--- start of Information provided ---
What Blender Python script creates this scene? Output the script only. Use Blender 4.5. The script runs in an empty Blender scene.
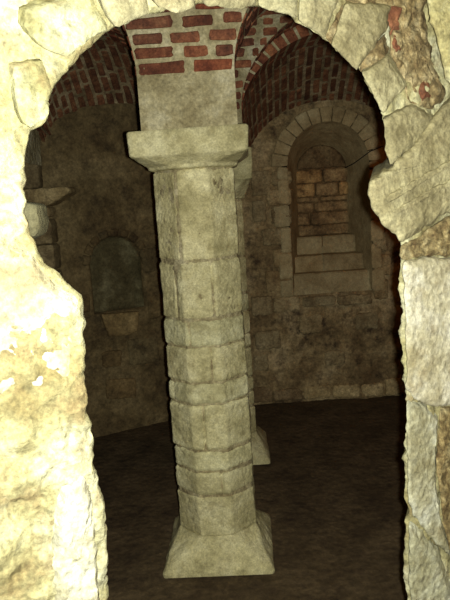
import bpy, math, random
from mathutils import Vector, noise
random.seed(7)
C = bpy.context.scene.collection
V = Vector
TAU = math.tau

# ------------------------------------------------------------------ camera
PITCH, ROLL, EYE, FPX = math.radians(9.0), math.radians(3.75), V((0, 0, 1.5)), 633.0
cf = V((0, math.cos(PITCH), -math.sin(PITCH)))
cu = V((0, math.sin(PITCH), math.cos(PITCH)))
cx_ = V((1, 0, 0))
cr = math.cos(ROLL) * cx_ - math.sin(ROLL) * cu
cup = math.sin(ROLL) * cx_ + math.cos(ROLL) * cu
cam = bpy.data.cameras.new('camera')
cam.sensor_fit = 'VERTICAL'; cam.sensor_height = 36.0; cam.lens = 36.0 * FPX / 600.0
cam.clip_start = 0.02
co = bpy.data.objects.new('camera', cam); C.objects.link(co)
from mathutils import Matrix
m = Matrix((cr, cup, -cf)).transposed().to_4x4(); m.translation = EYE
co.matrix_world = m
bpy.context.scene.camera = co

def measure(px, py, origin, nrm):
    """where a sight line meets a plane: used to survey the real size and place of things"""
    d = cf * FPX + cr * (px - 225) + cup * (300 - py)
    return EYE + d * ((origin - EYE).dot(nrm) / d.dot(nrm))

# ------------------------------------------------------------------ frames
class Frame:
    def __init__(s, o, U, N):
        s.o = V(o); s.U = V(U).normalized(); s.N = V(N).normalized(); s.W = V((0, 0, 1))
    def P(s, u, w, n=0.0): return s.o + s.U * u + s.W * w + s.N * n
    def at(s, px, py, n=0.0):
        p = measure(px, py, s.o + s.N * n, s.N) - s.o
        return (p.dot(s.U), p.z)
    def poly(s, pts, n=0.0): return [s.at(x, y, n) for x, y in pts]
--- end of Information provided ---
▶ **Prompt**:
Give back exactly the lines from the first line of the data through the line with "bpy.context.scene.camera = co", pictures excluded.

▶ **Complete output**:
What Blender Python script creates this scene? Output the script only. Use Blender 4.5. The script runs in an empty Blender scene.
import bpy, math, random
from mathutils import Vector, noise
random.seed(7)
C = bpy.context.scene.collection
V = Vector
TAU = math.tau

# ------------------------------------------------------------------ camera
PITCH, ROLL, EYE, FPX = math.radians(9.0), math.radians(3.75), V((0, 0, 1.5)), 633.0
cf = V((0, math.cos(PITCH), -math.sin(PITCH)))
cu = V((0, math.sin(PITCH), math.cos(PITCH)))
cx_ = V((1, 0, 0))
cr = math.cos(ROLL) * cx_ - math.sin(ROLL) * cu
cup = math.sin(ROLL) * cx_ + math.cos(ROLL) * cu
cam = bpy.data.cameras.new('camera')
cam.sensor_fit = 'VERTICAL'; cam.sensor_height = 36.0; cam.lens = 36.0 * FPX / 600.0
cam.clip_start = 0.02
co = bpy.data.objects.new('camera', cam); C.objects.link(co)
from mathutils import Matrix
m = Matrix((cr, cup, -cf)).transposed().to_4x4(); m.translation = EYE
co.matrix_world = m
bpy.context.scene.camera = co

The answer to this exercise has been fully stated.